Whichever way the discussion sways as to the priority of eastern or western influences on Moroccan art—whether it came to her from Syria, and was thence passed on to Spain, or was first formed in Spain, and afterward modified by the Moroccan imagination—there can at least be no doubt that Fazi art and culture, in their prime, are partly the reflection of European civilization.

Fugitives from Spain came to the new city when Moulay Idriss founded it. One part of the town was given to them, and the river divided the Elbali of the Almohads into the two quarters of Kairouiyin and Andalous, which still retain their old names. But the full intellectual and artistic flowering of Fez was delayed till the thirteenth and fourteenth centuries. It seems as though the seeds of the new springtime of art, blown across the sea from reawakening Europe, had at last given the weltering tribes of the desert the force to create their own type of beauty.

Nine Medersas sprang up in Fez, six of them built by the princes who were also creating the exquisite collegiate buildings of Salé, Rabat and old Meknez, and the enchanting mosque and minaret of Chella. The power of these rulers also was in perpetual flux; they were always at war with the Sultans of Tlemeen, the Christians of Spain, the princes of northern Algeria and Tunis. But during the fourteenth century they established a rule wide and firm enough to permit of the great outburst of art and learning which produced the Medersas of Fez.

Until a year or two ago these collegiate buildings were as inaccessible as the mosques; but now that the French government has undertaken their restoration strangers may visit them under the guidance of the Fine Arts Department.

All are built on the same plan, the plan of Salé and Rabat, which (as M. Tranchant de Lunel[16 - In France-Maroc, No. 1.] has pointed out) became, with slight modifications, that of the rich private houses of Morocco. But interesting as they are in plan and the application of ornament, their main beauty lies in their details: in the union of chiselled plaster with the delicate mosaic work of niches and revêtements; the web-like arabesques of the upper walls and the bold, almost Gothic sculpture of the cedar architraves and corbels supporting them. And when all these details are enumerated, and also the fretted panels of cedar, the bronze doors with their great shield-like bosses, and the honeycombings and rufflings of the gilded ceilings, there still remains the general tinge of dry disintegration, as though all were perishing of a desert fever—that, and the final wonder of seeing before one, in such a setting, the continuance of the very life that went on there when the tiles were set and the gold was new on the ceilings.
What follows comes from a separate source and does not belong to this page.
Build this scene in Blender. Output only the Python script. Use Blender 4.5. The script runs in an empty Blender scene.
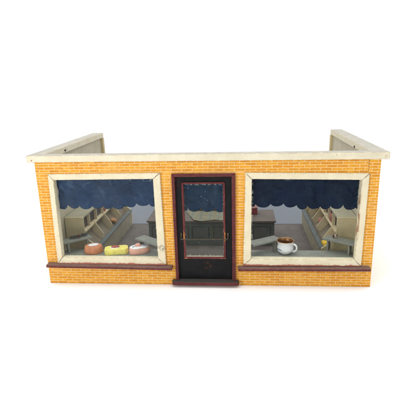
import bpy, bmesh, math, random
from mathutils import Vector, Matrix
random.seed(7)
scene = bpy.context.scene
COL = scene.collection
PI = math.pi

# ------------------------------------------------------------------ node helpers
class NT:
    def __init__(self, name):
        self.m = bpy.data.materials.new(name)
        self.m.use_nodes = True
        self.t = self.m.node_tree
        self.t.nodes.clear()
        self.out = self.n('ShaderNodeOutputMaterial')
        self.co = self.n('ShaderNodeTexCoord').outputs['Object']
    def n(self, kind, **kw):
        nd = self.t.nodes.new(kind)
        for k, v in kw.items():
            setattr(nd, k, v)
        return nd
    def set(self, sock, v):
        if isinstance(v, bpy.types.NodeSocket):
            self.t.links.new(v, sock)
        elif isinstance(v, (tuple, list)) and len(v) == 3 and sock.type == 'RGBA':
            sock.default_value = (*v, 1)
        else:
            sock.default_value = v
    def math(self, op, a, b=0.0, c=0.0, clamp=False):
        nd = self.n('ShaderNodeMath', operation=op, use_clamp=clamp)
        for i, v in enumerate((a, b, c)):
            self.set(nd.inputs[i], v)
        return nd.outputs[0]
    def mix(self, f, a, b):
        nd = self.n('ShaderNodeMix', data_type='RGBA')
        self.set(nd.inputs[0], f); self.set(nd.inputs[6], a); self.set(nd.inputs[7], b)
        return nd.outputs[2]
    def ramp(self, v, lo, hi, a=0.0, b=1.0):
        nd = self.n('ShaderNodeMapRange')
        nd.interpolation_type = 'SMOOTHSTEP'
        self.set(nd.inputs[0], v)
        for i, x in zip((1, 2, 3, 4), (lo, hi, a, b)):
            nd.inputs[i].default_value = x
        return nd.outputs[0]
    def noise(self, scale, detail=4.0, rough=0.55, vec=None, stretch=None, off=0.0):
        v = vec or self.co
        if stretch or off:
            mp = self.n('ShaderNodeMapping')
            self.set(mp.inputs[0], v)
            mp.inputs[1].default_value = (off, off * .7, off * 1.3)
            if stretch: mp.inputs[3].default_value = stretch
            v = mp.outputs[0]
        nd = self.n('ShaderNodeTexNoise')
        self.set(nd.inputs['Vector'], v)
        nd.inputs['Scale'].default_value = scale
        nd.inputs['Detail'].default_value = detail
        nd.inputs['Roughness'].default_value = rough
        return nd.outputs[0]
    def xyz(self, v=None):
        s = self.n('ShaderNodeSeparateXYZ')
        self.set(s.inputs[0], v or self.co)
        return s.outputs
    def normal(self):
        return self.n('ShaderNodeNewGeometry').outputs['Normal']
    def edge(self, radius):
        b = self.n('ShaderNodeBevel'); b.samples = 4; b.inputs[0].default_value = radius
        d = self.n('ShaderNodeVectorMath', operation='DOT_PRODUCT')
        self.set(d.inputs[0], b.outputs[0]); self.set(d.inputs[1], self.normal())
        return self.math('SUBTRACT', 1.0, d.outputs['Value'])
    def bump(self, h, strength=.3, dist=.0005):
        b = self.n('ShaderNodeBump')
        b.inputs['Strength'].default_value = strength
        b.inputs['Distance'].default_value = dist
        self.set(b.inputs['Height'], h)
        return b.outputs[0]
    def bsdf(self, col, rough=.6, spec=.3, metal=0.0, normal=None, coat=0.0):
        p = self.n('ShaderNodeBsdfPrincipled')
        self.set(p.inputs['Base Color'], col); self.set(p.inputs['Roughness'], rough)
        self.set(p.inputs['Specular IOR Level'], spec); self.set(p.inputs['Metallic'], metal)
        p.inputs['Coat Weight'].default_value = coat
        if normal is not None: self.set(p.inputs['Normal'], normal)
        self.t.links.new(p.outputs[0], self.out.inputs[0])
        return p

def paint(name, base, dark=None, chip=(.22, .13, .06), chips=.5, edge=.0, dust_shade=None, dust_shade_amt=.7,
          rough=.6, spec=.25, scale=45.0, grain=None, extra=None, et=.47):
    """aged paint: blotches, fine chips, worn edges, dusty and painted-in shaded tone on upward faces"""
    N = NT(name)
    dark = dark or tuple(c * .78 for c in base)
    n1 = N.noise(scale, 5); n2 = N.noise(scale * 9, 3, off=3.1)
    c = N.mix(N.ramp(n1, .36, .66), dark, base)
    c = N.mix(N.math('MULTIPLY', N.ramp(n2, .5, .72), .22), c, tuple(v * .62 for v in base))
    if grain:
        g = N.noise(120, 3, stretch=grain, off=1.7)
        c = N.mix(N.math('MULTIPLY', N.ramp(g, .5, .7), .18), c, tuple(v * .6 for v in base))
    if dust_shade:
        nz = N.xyz(N.normal())[2]
        d = N.math('MULTIPLY', N.ramp(nz, .5, .9), N.ramp(N.noise(70, 5, off=5), .25, .6, dust_shade_amt * .6, dust_shade_amt))
        c = N.mix(d, c, dust_shade)
    if extra: c = extra(N, c)
    if chips:
        k = N.noise(190, 5, .65, off=9.2)
        k2 = N.ramp(N.noise(24, 2, off=2.2), .4, .62)
        c = N.mix(N.math('MULTIPLY', N.math('MULTIPLY', N.ramp(k, .66, .71), k2), chips), c, chip)
    if edge:
        e = N.ramp(N.edge(.0016), .012, .10)
        en = N.ramp(N.noise(130, 4, .6, off=4.4), et, et + .13)
        c = N.mix(N.math('MULTIPLY', N.math('MULTIPLY', e, en), edge), c, chip)
    N.bsdf(c, rough, spec, normal=N.bump(N.math('ADD', n2, N.math('MULTIPLY', n1, .6)), .25, .0006))
    return N.m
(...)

For these tottering Medersas, already in the hands of the restorers, are still inhabited. As long as the stairway holds and the balcony has not rotted from its corbels, the students of the University see no reason for abandoning their lodgings above the cool fountain and the house of prayer. The strange men giving incomprehensible orders for unnecessary repairs need not disturb their meditations; and when the hammering grows too loud the oulamas have only to pass through the silk market or the souk of the embroiderers to the mosque of Kairouiyin, and go on weaving the pattern of their dreams by the fountain of perfect bliss.

One reads of the bazaars of Fez that they have been for centuries the central market of the country. Here are to be found not only the silks and pottery, the Jewish goldsmiths' work, the arms and embroidered saddlery which the city itself produces, but "morocco" from Marrakech, rugs, tent-hangings and matting from Rabat and Salé, grain baskets from Moulay Idriss, daggers from the Souss, and whatever European wares the native markets consume. One looks, on the plan of Fez, at the space covered by the bazaars; one breasts the swarms that pour through them from dawn to dusk—and one remains perplexed, disappointed. They are less "Oriental" than one had expected, if "Oriental" means color and gaiety.